(Some records)
::::::

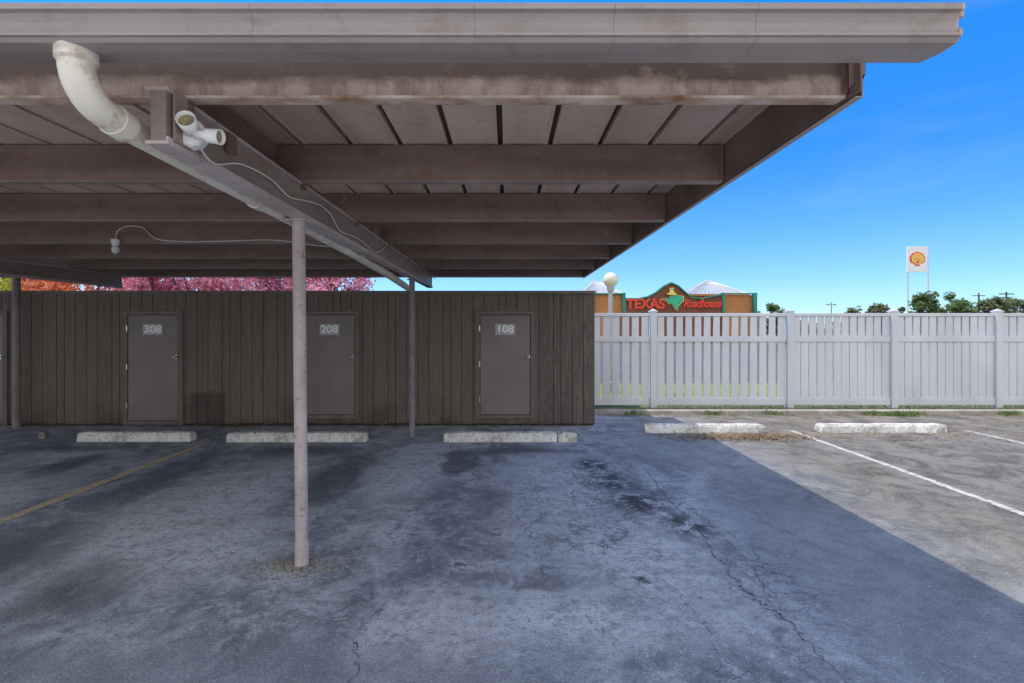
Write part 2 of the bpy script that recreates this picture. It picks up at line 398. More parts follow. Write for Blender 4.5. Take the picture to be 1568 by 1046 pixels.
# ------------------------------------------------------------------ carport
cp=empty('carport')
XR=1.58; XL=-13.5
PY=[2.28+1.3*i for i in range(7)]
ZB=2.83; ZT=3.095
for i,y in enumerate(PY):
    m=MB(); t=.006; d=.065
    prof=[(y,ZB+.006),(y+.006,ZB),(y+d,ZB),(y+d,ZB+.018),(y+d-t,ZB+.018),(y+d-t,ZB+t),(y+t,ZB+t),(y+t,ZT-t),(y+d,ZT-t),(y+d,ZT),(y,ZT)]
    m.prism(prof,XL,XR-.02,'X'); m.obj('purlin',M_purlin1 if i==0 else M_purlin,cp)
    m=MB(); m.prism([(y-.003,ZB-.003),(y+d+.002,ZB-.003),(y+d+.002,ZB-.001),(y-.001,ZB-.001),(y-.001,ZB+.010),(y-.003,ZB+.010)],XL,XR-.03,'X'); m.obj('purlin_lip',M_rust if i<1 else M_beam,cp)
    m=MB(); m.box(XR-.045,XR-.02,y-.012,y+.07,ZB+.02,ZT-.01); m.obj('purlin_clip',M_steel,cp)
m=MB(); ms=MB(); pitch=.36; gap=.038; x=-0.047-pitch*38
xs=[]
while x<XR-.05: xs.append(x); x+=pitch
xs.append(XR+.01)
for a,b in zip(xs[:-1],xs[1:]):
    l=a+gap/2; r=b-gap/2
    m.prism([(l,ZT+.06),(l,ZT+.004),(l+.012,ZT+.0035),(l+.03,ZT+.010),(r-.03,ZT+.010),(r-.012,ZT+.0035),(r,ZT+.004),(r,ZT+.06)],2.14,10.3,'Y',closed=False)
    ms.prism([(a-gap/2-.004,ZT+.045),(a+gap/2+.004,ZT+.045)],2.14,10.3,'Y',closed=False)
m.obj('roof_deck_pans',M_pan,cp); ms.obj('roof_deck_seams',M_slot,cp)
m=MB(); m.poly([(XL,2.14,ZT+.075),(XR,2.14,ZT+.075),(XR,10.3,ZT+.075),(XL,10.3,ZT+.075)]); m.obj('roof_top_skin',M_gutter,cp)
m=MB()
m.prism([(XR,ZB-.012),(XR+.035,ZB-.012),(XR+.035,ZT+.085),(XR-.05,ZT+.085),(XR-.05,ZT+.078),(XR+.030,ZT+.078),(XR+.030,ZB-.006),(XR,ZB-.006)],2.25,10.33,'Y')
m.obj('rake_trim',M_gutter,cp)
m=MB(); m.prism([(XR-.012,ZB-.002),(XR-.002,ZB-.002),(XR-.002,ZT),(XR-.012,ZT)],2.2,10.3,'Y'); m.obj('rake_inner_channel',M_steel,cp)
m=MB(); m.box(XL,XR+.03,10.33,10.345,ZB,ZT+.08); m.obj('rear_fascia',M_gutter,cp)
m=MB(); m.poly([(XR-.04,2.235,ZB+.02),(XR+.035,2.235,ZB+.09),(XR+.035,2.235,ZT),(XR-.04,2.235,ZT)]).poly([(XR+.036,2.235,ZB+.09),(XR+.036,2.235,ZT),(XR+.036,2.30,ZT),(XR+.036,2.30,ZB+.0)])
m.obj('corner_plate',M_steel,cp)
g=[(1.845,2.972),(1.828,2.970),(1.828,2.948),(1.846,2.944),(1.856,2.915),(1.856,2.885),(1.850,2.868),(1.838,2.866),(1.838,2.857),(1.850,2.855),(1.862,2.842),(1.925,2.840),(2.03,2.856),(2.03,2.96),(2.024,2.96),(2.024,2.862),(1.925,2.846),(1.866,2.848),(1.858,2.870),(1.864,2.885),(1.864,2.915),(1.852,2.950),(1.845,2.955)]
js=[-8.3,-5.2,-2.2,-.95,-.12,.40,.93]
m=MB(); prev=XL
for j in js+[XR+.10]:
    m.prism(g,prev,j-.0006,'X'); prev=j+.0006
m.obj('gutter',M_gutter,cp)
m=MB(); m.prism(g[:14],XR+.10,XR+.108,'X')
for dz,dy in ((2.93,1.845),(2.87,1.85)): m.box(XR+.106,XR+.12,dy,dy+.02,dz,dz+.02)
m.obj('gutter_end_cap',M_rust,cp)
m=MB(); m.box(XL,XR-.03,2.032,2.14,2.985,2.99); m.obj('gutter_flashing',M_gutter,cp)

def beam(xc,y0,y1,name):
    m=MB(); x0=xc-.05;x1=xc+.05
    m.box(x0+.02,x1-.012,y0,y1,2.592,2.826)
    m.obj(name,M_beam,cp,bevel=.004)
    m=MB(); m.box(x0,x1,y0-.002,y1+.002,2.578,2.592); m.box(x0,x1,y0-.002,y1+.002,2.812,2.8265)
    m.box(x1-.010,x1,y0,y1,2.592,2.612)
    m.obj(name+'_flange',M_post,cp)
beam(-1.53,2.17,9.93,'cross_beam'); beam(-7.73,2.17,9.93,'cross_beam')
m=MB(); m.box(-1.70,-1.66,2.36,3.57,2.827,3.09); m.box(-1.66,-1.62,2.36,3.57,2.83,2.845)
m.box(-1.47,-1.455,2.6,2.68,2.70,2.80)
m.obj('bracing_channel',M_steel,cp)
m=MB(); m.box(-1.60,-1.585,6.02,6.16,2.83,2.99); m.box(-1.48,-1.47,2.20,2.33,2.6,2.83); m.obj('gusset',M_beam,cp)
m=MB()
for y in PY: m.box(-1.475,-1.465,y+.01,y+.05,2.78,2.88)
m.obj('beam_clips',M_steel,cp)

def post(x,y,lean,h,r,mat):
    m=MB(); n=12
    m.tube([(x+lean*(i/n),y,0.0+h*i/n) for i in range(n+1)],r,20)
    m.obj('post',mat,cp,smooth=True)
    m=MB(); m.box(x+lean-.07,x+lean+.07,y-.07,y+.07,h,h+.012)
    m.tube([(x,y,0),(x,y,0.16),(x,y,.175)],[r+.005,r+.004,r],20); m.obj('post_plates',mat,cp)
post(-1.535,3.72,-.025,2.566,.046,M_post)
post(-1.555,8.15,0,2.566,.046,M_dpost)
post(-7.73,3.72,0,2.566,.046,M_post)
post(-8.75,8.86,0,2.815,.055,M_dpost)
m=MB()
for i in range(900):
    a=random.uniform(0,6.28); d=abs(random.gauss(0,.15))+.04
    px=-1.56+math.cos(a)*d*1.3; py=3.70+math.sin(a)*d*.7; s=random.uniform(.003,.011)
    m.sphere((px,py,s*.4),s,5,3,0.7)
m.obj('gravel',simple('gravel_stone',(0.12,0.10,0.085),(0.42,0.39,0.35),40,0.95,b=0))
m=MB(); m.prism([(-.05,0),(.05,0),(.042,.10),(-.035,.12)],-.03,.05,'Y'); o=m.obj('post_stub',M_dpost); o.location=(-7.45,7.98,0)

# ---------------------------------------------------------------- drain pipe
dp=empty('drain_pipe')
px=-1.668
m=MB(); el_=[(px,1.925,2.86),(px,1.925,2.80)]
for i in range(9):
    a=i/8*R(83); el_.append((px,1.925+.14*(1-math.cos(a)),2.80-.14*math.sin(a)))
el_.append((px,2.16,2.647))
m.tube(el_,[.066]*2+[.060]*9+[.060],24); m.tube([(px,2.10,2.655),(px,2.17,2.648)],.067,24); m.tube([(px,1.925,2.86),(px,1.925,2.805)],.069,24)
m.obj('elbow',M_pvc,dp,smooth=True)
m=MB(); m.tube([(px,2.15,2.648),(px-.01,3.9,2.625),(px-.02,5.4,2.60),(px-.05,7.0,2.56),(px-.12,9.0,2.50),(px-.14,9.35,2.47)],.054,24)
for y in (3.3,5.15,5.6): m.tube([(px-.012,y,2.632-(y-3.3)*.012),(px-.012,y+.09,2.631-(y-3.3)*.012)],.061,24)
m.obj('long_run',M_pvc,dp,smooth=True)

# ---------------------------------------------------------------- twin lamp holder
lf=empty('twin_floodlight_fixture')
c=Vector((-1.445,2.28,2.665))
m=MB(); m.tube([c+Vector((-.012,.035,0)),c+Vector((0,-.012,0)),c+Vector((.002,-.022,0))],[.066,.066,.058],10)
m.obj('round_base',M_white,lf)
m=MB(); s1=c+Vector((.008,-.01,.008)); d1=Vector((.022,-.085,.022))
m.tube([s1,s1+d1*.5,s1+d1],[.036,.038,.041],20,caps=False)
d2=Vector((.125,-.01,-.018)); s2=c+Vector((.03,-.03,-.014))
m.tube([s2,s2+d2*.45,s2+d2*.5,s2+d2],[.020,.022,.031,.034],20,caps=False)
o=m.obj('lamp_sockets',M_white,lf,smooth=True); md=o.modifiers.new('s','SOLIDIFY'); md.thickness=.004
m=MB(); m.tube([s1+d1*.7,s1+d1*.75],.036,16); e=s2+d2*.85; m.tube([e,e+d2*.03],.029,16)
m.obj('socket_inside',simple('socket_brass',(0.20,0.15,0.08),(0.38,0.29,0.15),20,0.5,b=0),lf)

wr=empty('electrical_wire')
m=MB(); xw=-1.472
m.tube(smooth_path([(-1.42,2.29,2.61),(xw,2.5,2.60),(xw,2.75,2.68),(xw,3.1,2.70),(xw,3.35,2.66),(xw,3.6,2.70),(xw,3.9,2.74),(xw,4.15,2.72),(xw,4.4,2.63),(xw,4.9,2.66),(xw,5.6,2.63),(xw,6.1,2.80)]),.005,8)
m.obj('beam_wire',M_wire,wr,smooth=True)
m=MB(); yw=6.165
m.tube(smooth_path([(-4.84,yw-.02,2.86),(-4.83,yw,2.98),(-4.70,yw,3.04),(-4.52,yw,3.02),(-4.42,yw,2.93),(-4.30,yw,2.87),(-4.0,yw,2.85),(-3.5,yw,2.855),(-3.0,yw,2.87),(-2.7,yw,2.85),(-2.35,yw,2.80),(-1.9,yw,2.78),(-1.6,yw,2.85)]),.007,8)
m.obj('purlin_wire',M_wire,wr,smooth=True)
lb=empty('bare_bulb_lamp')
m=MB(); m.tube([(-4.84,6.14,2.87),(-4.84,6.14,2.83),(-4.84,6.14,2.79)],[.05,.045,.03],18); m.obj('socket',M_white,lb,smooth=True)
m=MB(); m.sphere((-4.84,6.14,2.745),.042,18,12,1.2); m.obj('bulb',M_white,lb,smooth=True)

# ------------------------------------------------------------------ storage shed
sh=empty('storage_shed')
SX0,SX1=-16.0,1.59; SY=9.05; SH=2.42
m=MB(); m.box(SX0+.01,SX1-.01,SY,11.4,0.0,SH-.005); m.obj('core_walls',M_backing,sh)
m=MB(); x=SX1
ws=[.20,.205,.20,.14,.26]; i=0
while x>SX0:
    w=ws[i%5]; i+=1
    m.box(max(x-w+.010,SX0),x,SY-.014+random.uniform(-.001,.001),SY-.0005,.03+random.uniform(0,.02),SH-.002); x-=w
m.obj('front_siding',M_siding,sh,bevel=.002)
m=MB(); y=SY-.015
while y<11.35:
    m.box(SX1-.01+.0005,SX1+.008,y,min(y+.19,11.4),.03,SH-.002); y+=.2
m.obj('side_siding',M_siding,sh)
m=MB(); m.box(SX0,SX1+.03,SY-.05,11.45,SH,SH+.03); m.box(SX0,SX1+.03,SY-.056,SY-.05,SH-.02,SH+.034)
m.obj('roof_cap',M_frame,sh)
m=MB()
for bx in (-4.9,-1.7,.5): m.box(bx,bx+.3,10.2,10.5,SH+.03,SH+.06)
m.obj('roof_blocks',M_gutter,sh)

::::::

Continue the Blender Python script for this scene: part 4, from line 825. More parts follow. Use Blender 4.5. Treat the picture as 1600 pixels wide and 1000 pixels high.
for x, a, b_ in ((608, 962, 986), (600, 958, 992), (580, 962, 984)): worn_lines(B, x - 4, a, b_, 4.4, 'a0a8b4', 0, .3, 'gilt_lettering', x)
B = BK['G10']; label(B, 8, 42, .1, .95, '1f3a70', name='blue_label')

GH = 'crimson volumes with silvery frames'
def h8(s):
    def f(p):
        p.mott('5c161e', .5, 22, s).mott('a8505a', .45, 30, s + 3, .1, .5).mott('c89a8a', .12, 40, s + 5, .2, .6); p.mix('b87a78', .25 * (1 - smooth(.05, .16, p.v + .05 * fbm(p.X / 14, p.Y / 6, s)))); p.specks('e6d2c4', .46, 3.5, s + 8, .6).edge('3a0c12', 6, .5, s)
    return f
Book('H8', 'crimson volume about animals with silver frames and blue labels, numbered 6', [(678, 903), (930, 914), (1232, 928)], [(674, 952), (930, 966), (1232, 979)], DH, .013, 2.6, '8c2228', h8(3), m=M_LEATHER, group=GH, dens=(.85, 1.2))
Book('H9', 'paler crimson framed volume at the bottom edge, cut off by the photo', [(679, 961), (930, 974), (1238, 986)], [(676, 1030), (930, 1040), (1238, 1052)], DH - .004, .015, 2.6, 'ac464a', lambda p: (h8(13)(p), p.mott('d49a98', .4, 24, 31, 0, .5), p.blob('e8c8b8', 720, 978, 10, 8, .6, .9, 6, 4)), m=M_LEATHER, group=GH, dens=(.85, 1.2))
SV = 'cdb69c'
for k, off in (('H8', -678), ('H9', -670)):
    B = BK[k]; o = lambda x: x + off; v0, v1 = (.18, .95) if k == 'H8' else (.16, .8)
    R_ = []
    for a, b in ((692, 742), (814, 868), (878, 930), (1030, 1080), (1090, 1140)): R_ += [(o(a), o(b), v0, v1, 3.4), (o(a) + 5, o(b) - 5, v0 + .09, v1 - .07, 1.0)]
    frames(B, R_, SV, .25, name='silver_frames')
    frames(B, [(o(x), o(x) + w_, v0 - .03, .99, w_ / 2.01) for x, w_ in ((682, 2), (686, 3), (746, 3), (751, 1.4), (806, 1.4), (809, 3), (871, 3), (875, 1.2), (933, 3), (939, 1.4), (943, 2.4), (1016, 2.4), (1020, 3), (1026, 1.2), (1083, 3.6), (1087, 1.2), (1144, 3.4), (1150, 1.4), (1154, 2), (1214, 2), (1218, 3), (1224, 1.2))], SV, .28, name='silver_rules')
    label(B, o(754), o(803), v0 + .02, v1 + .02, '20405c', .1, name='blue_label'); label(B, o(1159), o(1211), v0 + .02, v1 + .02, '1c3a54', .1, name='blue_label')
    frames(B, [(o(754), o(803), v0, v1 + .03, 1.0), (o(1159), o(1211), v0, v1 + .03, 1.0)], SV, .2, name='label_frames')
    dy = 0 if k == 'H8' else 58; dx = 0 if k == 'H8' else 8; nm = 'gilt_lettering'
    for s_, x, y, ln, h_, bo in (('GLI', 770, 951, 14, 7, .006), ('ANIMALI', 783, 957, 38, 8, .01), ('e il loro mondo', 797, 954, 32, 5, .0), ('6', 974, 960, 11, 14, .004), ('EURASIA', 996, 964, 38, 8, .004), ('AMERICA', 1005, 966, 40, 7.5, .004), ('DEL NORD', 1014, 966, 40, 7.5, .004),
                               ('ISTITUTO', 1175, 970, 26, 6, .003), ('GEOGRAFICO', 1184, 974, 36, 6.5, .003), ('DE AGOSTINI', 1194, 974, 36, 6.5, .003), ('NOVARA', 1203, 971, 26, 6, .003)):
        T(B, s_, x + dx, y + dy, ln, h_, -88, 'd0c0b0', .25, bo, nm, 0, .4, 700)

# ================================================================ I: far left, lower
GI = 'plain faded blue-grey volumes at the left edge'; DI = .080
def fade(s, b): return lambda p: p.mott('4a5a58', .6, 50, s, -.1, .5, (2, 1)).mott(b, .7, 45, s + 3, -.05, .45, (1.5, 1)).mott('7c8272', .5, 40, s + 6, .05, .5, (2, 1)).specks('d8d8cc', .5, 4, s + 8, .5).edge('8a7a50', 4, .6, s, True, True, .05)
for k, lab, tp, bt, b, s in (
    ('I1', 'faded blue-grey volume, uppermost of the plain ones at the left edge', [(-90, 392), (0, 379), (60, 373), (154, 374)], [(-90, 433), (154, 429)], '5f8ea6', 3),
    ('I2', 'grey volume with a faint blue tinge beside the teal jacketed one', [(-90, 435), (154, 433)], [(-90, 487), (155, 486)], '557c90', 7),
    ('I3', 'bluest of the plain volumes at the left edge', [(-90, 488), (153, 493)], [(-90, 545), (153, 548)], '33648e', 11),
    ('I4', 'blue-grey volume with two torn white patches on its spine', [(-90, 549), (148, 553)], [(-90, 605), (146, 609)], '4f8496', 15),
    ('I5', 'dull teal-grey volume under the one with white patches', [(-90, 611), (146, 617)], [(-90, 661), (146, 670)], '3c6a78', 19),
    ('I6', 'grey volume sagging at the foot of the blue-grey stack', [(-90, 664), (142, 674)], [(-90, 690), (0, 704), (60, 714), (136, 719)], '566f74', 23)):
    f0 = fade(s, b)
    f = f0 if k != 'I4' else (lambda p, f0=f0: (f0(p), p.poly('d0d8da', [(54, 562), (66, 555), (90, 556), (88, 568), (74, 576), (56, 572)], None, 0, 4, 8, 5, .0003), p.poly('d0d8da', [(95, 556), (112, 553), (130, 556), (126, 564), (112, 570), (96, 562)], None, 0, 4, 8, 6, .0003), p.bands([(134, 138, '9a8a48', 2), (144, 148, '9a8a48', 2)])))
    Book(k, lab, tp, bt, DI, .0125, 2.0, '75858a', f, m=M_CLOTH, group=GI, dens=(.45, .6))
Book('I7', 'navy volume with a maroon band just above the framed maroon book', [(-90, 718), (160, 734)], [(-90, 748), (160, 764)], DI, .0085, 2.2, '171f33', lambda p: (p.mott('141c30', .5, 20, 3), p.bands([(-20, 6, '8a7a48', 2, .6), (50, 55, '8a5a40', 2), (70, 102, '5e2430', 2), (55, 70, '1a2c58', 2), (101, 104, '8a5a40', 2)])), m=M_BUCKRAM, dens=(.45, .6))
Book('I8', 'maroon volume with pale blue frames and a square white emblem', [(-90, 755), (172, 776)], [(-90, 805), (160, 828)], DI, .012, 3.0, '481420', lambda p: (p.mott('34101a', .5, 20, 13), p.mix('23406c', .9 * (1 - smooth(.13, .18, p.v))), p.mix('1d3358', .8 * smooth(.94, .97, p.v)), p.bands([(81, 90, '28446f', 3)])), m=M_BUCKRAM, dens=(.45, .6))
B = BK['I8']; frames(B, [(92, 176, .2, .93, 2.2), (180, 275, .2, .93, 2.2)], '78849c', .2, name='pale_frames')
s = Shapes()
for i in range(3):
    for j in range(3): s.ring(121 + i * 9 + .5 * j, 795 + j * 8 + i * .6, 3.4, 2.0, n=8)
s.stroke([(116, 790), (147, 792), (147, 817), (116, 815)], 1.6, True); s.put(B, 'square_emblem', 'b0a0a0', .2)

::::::

The word "follow" may occur in lines of the records. Report how many such lines there are, giving only the number.

2